De la vallée de Devrent, dite vallée des Cheminées de fées, nous apercevons au loin le mont Argée, un volcan éteint, plus haut sommet en Cappadoce à 3916 mètres. C'est à ses éruptions, il y a des millions d'années, que l'on doit la géographie particulière de la région. Sur le chemin du retour, nous croisons un vendeur fort sympathique qui recommande particulièrement ses abricots séchés aux vertus aphrodisiaques. «Avec ça, tu pourras faire l'amour cinq fois pendant la nuit», dit-il aux clients potentiels. Son sourire engageant incite à le croire sur parole.

17h30

Une partie du groupe fera une randonnée dans la magnifique vallée de la Rose avant le coucher du soleil. Pas nous. Il faut filer sur Ürgüp et l'Esbelli Evi, le plus bel hôtel de charme de notre voyage, où nous attend une chambre troglodyte tout confort.

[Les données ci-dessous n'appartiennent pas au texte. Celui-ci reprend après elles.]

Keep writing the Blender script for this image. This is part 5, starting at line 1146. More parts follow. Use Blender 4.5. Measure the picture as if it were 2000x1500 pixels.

Le personnel avenant nous recommande fortement le Ziggy Café, où nous nous régalons de mezes, des tapas turcs, bien arrosés d'un excellent vin bio de la région. Nous rentrons à pied et faisons le plein de sommeil. Heureusement parce que la nuit suivante, nous ne fermons pas l'oeil du voyage en autocar d'Ürgüp à Antalya, une station balnéaire sur la côte méditerranéenne.